Categorías: Opinión

Solidaridad fingida

La caridad, entendida como una actitud solidaria en el ámbito privado, que impulsa a socorrer de manera inmediata una necesidad cercana, es loable y saludable. Sin embargo, la caridad como expresión pública de vanidad resulta asaz repugnante. Esta modalidad de mofa social es muy antigua (ya en la España de la dictadura se hizo famosa la campaña “siente a un pobre en su mesa por Navidad”), lo que sucede es que se está extendiendo preocupantemente. Uno de sus exponentes más rutilantes son las “recogidas de alimentos” que se presentan como una prueba

irrefutable de la solidaridad y bondad ciudadana. Este tipo de espectáculos merece una reflexión.
En primer lugar, es preciso dejar sentado que la lucha contra la pobreza es la causa más noble en la que cabe enrolarse en estos momentos. Es desde todo punto de vista incomprensible e inadmisible que exista hambre en una sociedad que ha alcanzado un nivel de desarrollo económico como el que disfrutamos en la actualidad. Y sin embargo, sucede. Por ello, todo esfuerzo, individual y colectivo, orientado a combatir esta bochornosa lacra es encomiable y susceptible de reconocimiento. Pero no todas las conductas son igual de dignas o legítimas.
La pobreza es un problema político. Porque la asignación de recursos constituye uno de los ejes básicos (acaso el más importante) sobre los que se articula la organización social que determina la política. En España (y en Ceuta) existe hambre porque queremos que así sea. Nadie puede creer que sea consecuencia de la escasez. Basta con hacer un recorrido visual sobre  nuestra realidad más próxima para descartar esta hipótesis. Uno de los países más ricos del mundo tiene capacidad y mecanismos suficientes para garantizar una alimentación sana y equilibrada al conjunto de la población. No lo hacemos porque las prioridades de nuestros gobernantes, elegidos democráticamente, están en otro lugar.  Porque,  aunque duela la conciencia al reconocerlo, a la mayoría de los ciudadanos les importa muy poco el sufrimiento de quienes viven en la pobreza. Y por eso refuerzan con su voto, una y otra vez, una política tremendamente injusta que causa hambre y angustia.

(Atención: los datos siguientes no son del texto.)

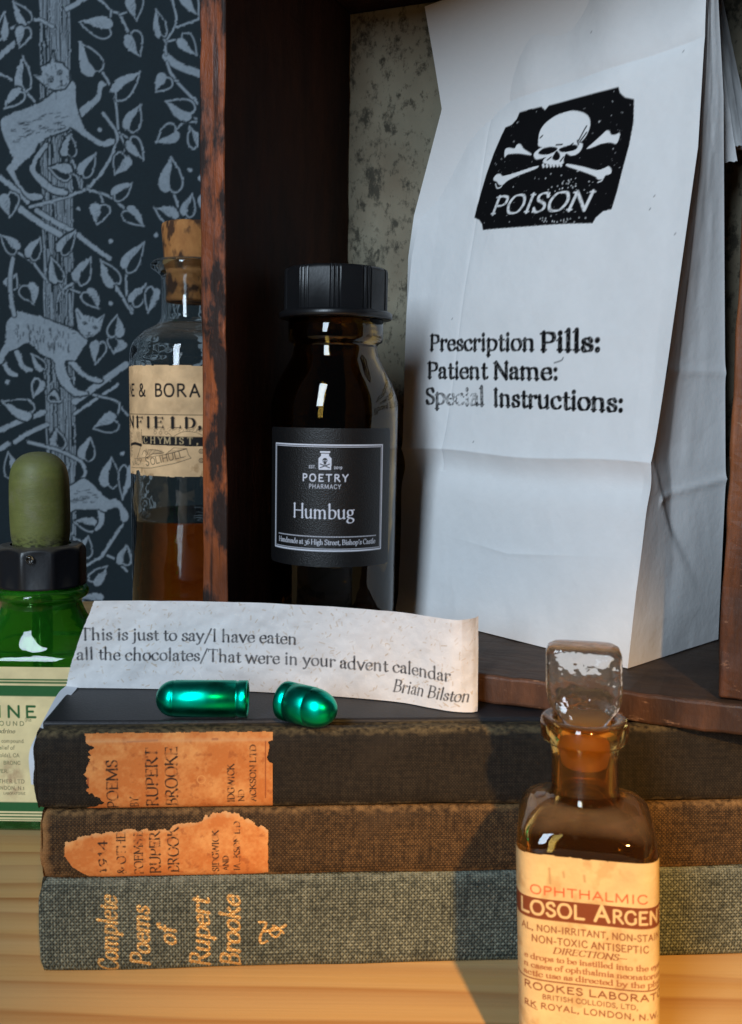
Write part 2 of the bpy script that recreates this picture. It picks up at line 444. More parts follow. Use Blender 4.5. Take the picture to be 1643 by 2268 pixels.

El ataque furibundo, tergiversando y ridiculizando la propuesta elemental de Podemos de implantar una renta básica universal, es un clara demostración de la profunda insolidaridad de los representantes del sistema corrupto dirigido por el capital.
Resulta hipócrita hasta la náusea lamentarse esporádicamente del estado de necesidad de las personas, y cuando se tiene la posibilidad de cambiar esta situación, aliarse con quienes la provocan. Recogiendo dos kilos de garbanzos no se alivia ningún remordimiento.
Nuestra Ciudad es un ejemplo nítido de esta repudiable burla. ¿Puede haber hambre en una población de ochenta y cinco mil habitantes en la que sólo el presupuesto del ayuntamiento supera los doscientos setenta millones de euros anuales? La respuesta racional es obvia. Y sin embargo, así es. El hambre sacude con fuerza a una parte muy significativa de nuestro pueblo. A pesar de lo cual, el Gobierno de la Ciudad se encuentra muy cómodo y relajado ante esta tesitura. No hace nada para evitarlo. Se muestra impertérritamente ufano de su gestión.  Y con él, aplaudiendo patosamente, los más de veinte mil votantes que lo apoyan invariablemente. Algún dato hiriente. Nuestro ayuntamiento gasta más en publicidad que en ayudas sociales. Así lo decide el Gobierno arropado por mayoría absoluta. Después de cometer esta atrocidad se enfundan una camiseta (eso sí, muy solidaria) se exhiben en la puerta de un comercio recolectando un saco de alimentos, y aparecen como infatigables luchadores contra el hambre en el mundo.
Quienes sustentan con sus decisiones una política infame que tolera el hambre no están moralmente legitimados para presumir públicamente de hacer caridad. Eso no se llama solidaridad, se llama cinismo vomitivo.